Os cinco jovens fuzilados pela PM no Rio eram negros — e isso não é coincidência.
Roberto de Souza Penha, Carlos Eduardo de Souza e Cleiton Correa de Souza tinham entre 1 e 3 anos de idade quando Cidinho e Doca emplacaram o mega sucesso “Rap da Felicidade”. Wilton Esteves e Wesley Castro Rodrigues eram um pouco mais velhos, contavam entre 5 e 10 anos. Talvez eles tenham cantado com outros contemporâneos de comunidade que morreram antes deles os versos proféticos: “Eu só quero é ser feliz / andar tranquilamente na favela onde eu nasci / e poder me orgulhar / e ter a consciência que o pobre tem seu lugar”.
Talvez cantassem este hino do funk enquanto comemoravam dentro do carro, o primeiro salário do menino Roberto, de 16 anos. Talvez sorrissem e planejassem a diversão do domingo antes de tentarem, desesperados, segundo testemunhas, colocar braços e cabeças para fora do veículo conduzido por Wilton, clamando por misericórdia aos policiais militares postados em posição de guerra na entrada da favela.

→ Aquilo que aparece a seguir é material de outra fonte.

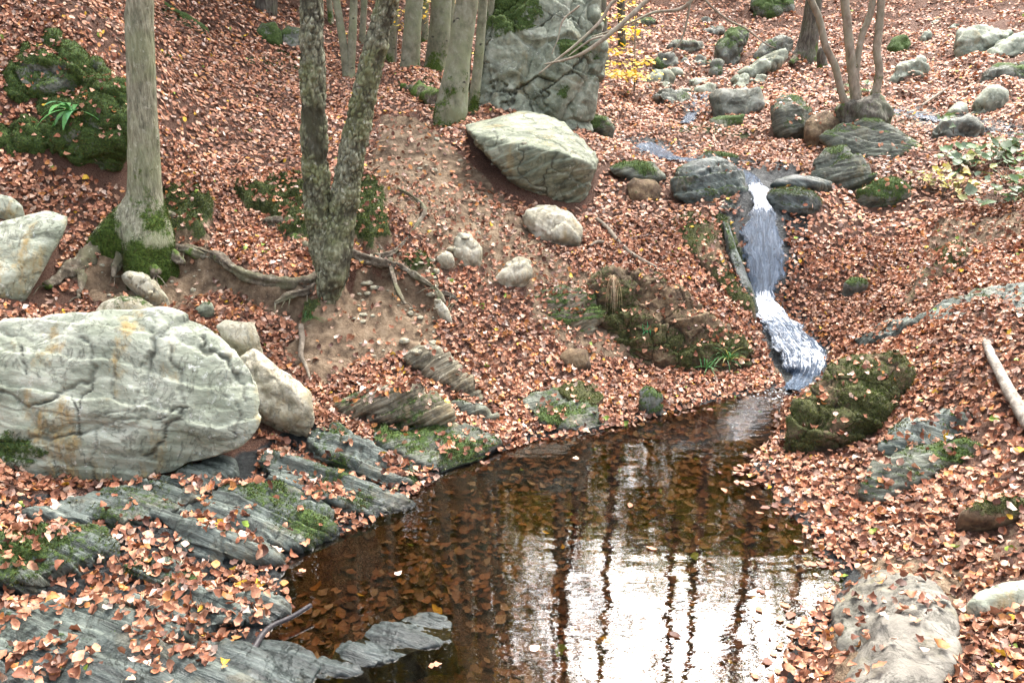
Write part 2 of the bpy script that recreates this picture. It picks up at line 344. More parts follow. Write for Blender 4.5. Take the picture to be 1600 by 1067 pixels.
# ------------------------------------------------------------------ rock materials
SN = np.array((.35, .85, .42)); SN /= np.linalg.norm(SN)          # normal of the slate layers by the pool
def rock_mat(name, stops, lichen=.3, ochre=.0, streak=None, rough=.85, mossc=((.012, .026, .005), (.04, .075, .013), (.11, .16, .028)), wet=0.0, stain=(.30, .19, .05), fine=1.0, bstr=.7):
    t = NT(name); p = t.pos()
    if streak is not None:
        n, k = streak
        dt = t.n('ShaderNodeVectorMath', {0: p, 1: tuple(n)}, operation='DOT_PRODUCT').outputs['Value']
        sc = t.n('ShaderNodeVectorMath', {0: tuple(n)}, operation='SCALE'); t.link(t.math('MULTIPLY', dt, k), sc.inputs[3])
        q = t.n('ShaderNodeVectorMath', {0: p, 1: sc.outputs[0]}, operation='ADD').outputs[0]
        a = t.noise(3.0, 7, .68, vec=q, dist=.3)
    else:
        a = t.noise(4.5*fine, 8, .68, dist=.4)
    base = t.ramp(a, stops)
    big = t.noise(1.7, 4, .6)
    base = t.mix(t.rng(big, .35, .65), base, t.mix(.55, base, (.30, .36, .28), 'MULTIPLY')) if wet == 0 else base
    if lichen:
        l1 = t.rng(t.noise(24*fine, 5, .7), .56, .70); l2 = t.rng(t.noise(3.1, 3), .40, .62)
        base = t.mix(t.math('MULTIPLY', t.math('MULTIPLY', l1, l2), lichen), base, (.62, .64, .58))
        l3 = t.rng(t.noise(11*fine, 6, .75), .60, .68)
        base = t.mix(t.math('MULTIPLY', l3, lichen*.6), base, (.30, .34, .22))
    if ochre:
        vq = t.map(scale=(2.2, 2.2, .7))
        o = t.rng(t.noise(1.5, 5, .7, vec=vq), .53, .68)
        base = t.mix(t.math('MULTIPLY', o, ochre), base, t.ramp(t.noise(13, 5, .7), [(.3, (.12, .10, .03)), (.5, stain), (.75, (.45, .36, .18))]))
    ck = t.attr('crack'); fc = t.rng(t.noise(2.6, 9, .72, dist=1.2), .488, .50); fc2 = t.rng(t.noise(2.6, 9, .72, dist=1.2), .512, .50)
    fine_crack = t.math('MULTIPLY', fc, fc2)
    base = t.mix(t.math('MULTIPLY', t.math('MAXIMUM', ck, t.math('MULTIPLY', fine_crack, .5)), .85), base, (.03, .028, .018))
    ms = t.attr('moss'); mn = t.noise(28, 5, .7)
    mf = t.rng(t.math('ADD', ms, t.math('MULTIPLY', t.math('SUBTRACT', mn, .5), 1.1)), .38, .62)
    mcol = t.ramp(t.noise(60, 4, .75), [(.28, mossc[0]), (.5, mossc[1]), (.72, mossc[2])])
    col = t.mix(mf, base, mcol)
    h = t.math('ADD', t.math('MULTIPLY', a, 1.2), t.math('ADD', t.math('MULTIPLY', t.noise(40, 6, .7), .45), t.math('MULTIPLY', fine_crack, -.4)))
    h = t.math('ADD', h, t.math('MULTIPLY', t.math('MULTIPLY', mf, t.noise(110, 3, .7)), 1.4))
    wa = t.attr('wet')
    col = t.mix(t.math('MULTIPLY', wa, .9), col, t.mix(1.0, col, (.30, .33, .38), 'MULTIPLY'))
    r = t.mix(wa, (rough,)*3, (.30,)*3); r = t.mix(mf, r, (.95,)*3)
    rs = t.n('ShaderNodeSeparateColor', {'Color': r}).outputs[0]
    t.bsdf(col, rs, t.bump(h, bstr, .022), spec=.45)
    return t.m
RM = {
 'grey': rock_mat('grey_boulder', [(.25, (.105, .115, .085)), (.42, (.27, .29, .22)), (.55, (.40, .42, .335)), (.75, (.60, .61, .51))], .85, .8, streak=((.1, .25, .96), 2.0)),
 'mid': rock_mat('green_grey_boulder', [(.25, (.055, .062, .048)), (.42, (.15, .165, .12)), (.55, (.245, .265, .19)), (.75, (.40, .41, .33))], .55, .35, streak=((-.3, .2, .93), 3.0)),
 'cliff': rock_mat('cliff_stone', [(.25, (.07, .075, .058)), (.42, (.18, .20, .15)), (.55, (.29, .315, .245)), (.75, (.50, .52, .45))], .6, .3),
 'pale': rock_mat('pale_stone', [(.25, (.12, .10, .065)), (.42, (.29, .26, .185)), (.55, (.43, .40, .31)), (.75, (.62, .60, .52))], .5, .4, fine=2.0),
 'slate': rock_mat('slate', [(.30, (.02, .025, .022)), (.44, (.055, .07, .06)), (.57, (.125, .15, .13)), (.74, (.31, .34, .28))], .2, .18, streak=(SN, 8.0), rough=.6, bstr=.8),
 'ledge': rock_mat('brown_schist', [(.28, (.03, .024, .016)), (.44, (.11, .09, .06)), (.56, (.22, .19, .13)), (.74, (.45, .42, .33))], .25, .2, streak=((-.45, .35, .82), 12.0), rough=.85),
 'dark': rock_mat('dark_stone', [(.28, (.022, .024, .018)), (.44, (.07, .075, .058)), (.56, (.14, .15, .115)), (.74, (.27, .29, .24))], .3, .2, streak=((-.2, .45, .87), 9.0)),
 'soil': rock_mat('earth_bank', [(.28, (.035, .02, .012)), (.44, (.09, .055, .03)), (.56, (.16, .11, .06)), (.74, (.30, .23, .15))], .05, .0, rough=.95, mossc=((.016, .018, .005), (.05, .055, .014), (.12, .12, .033)), fine=2.0),
 'mud': rock_mat('trodden_mud', [(.28, (.06, .053, .042)), (.44, (.125, .115, .095)), (.56, (.18, .168, .142)), (.74, (.28, .268, .235))], .1, .25, rough=.8, stain=(.15, .14, .05), fine=.8),
 'mossy': rock_mat('mossy_stone', [(.28, (.035, .036, .03)), (.44, (.10, .105, .085)), (.56, (.20, .21, .18)), (.74, (.36, .38, .33))], .35, .15),
}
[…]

Outro verso da música ecoa: “Faço uma oração para uma santa protetora / mas sou interrompido / a tiros de metralhadora”. Não adiantou. Thiago Resende Barbosa, Marcio Darcy dos Santos, Antônio Carlos Filho, fuzilaram o carro dos rapazes com cerca de 50 tiros, no começo da favela onde viviam, em Costa Barros, zona Norte do Rio de Janeiro. A conclusão lógica é que a liberdade de ir e vir não é facultada aos jovens negros sequer na favela onde nasceram, como eternizado na canção.
Posteriormente, o policial Fabio Pizza da Silva ainda tentou fraudar a cena do fuzilamento para simular um Auto de resistência, ou seja, tentou criar um cenário de revide dos policiais a um forjado ataque das cinco vítimas com uma arma plantada debaixo do carro, multiplamente perfurado. Felizmente não deu certo. Os três assassinos e o comparsa estão presos e serão julgados. O comandante responsável pela área de atuação dos quatro policiais foi exonerado. Ok.
O Secretário de Segurança do Estado do Rio de Janeiro, José Mariano Beltrame se pronunciou e eximiu a Corporação Militar de responsabilidades, haja vista que em sua opinião não se trata de um problema de despreparo profissional dos responsáveis pela matança. Trata-se de um problema de caráter dos matadores.
Assim fica fácil! Difícil mesmo foi a vida dos rapazes assassinados, que nunca gozou de garantias constitucionais básicas. Difícil é a vida das famílias que precisarão administrar dores, revolta e desamparo, sem tempo para o luto, porque se fraquejarem seus mortos apenas comporão a cifra das 83 vidas de jovens negros perdidas a cada dia no Brasil. O problema da carnificina de Costa Barros é que a Polícia Militar é o braço armado do Estado, autorizado a matar, a exterminar jovens negros e pobres. Quilombolas e indígenas. Moradores de favelas, periferias, palafitas, alagados e todos os demais quartos de despejo do Brasil endinheirado e branco.
Dezenas de jovens que conseguiram ser avisados por familiares ou amigos para não voltarem para casa naquela noite porque havia ação policial no morro, agora choram e tremem, com os nervos em frangalhos. Poderia ter acontecido com eles. Pode acontecer amanhã.
É mais ou menos tácito que vivemos uma cultura de violência, como vários ex-secretários de segurança pública do Rio de Janeiro apontam a cada chacina. E que precisamos combatê-la, por suposto. Cada um fazendo uma parte, o Estado, a Polícia, a escola, o cidadão e a cidadã comuns, os meios de comunicação, de maneira integrada.
Temos conhecimento de boa parte das ações necessárias, mas não fazemos nada ou praticamente nada. Ocorre que discutir a violência, apenas, não resolve. É preciso problematizar o racismo estrutural da sociedade brasileira que gera violência e avaliza o extermínio de jovens negros, comemorado por governantes como gols de placa. Ou alguém ousa negar que a vida desses garotos não tem valor porque são vidas de negros?